The French and Italian teams were stunned! How had the Red Arrows been able to do this? Planning, meticulous preparation and the desire to be best is the answer. They plotted their standard flight paths on a map of Buoch and adjusted them to take account of the mountains. They then transcribed the adjusted flight paths onto a map of Scampton which they then practised using the lower thrust which would be available at the high altitude of Buoch. It should be added that the team flew straight back to England at the end of their display!
    Mark finished with a video of the 1995-96 world tour which involved 1,100 sorties travelling 52,000 miles, or more than twice round the World at the equator.

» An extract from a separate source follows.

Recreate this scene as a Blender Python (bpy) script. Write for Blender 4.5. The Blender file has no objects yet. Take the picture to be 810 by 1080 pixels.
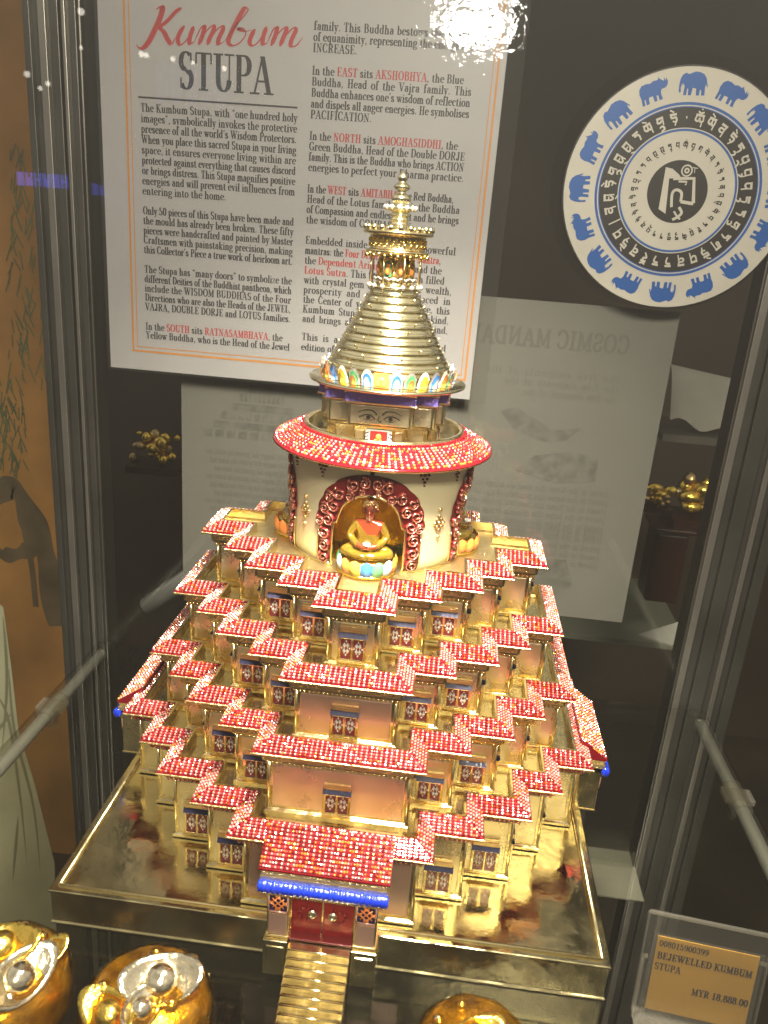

    During question time Mark gave more information. The team is always practiced in three display routines: ‘flat’ consisting of turning manoeuvres for low cloud base and poor visibility conditions, ‘rolling’ which excludes vertical plane manoeuvres, and ‘full’ which needs 5,000 ft of clear air and includes looping. During a display the leader can call for a change from one to another. Annual intensive training is carried out in Cyprus. For example Reds 1 - 4 fly 3 flights per day for 5 days per week for 6 weeks. Only the leader sees where the formation is going, all the others are concentrating on station-keeping with him, or a neighbour, by keeping two features (or sighting points) on his aircraft aligned.

The Hawk is a simple and reliable aircraft. Transit flights are made with an engineer in the back seat, the Boss taking the Engineering Officer. The Red Arrows aircraft have an easier life structurally than training squadron aircraft. Asked about the Gnat, the Hawk’s predecessor, Chris Roberts, who flew the Gnat with the Red Arrows, said the Gnat was superior for formation aerobatics but the Hawk was far better for the role because of its more modern design and technology. The Red Arrows Gnats were cleared to fly with the electrically actuated aileron angle limiter fuse removed. Maximum roll rate was then 540 degrees per second.
    The vote of thanks for this behind-the-scenes look at the Red Arrows, a real privilege, was given by Frank Rainsborough. The talk was illustrated with many of Mark’s own photographs.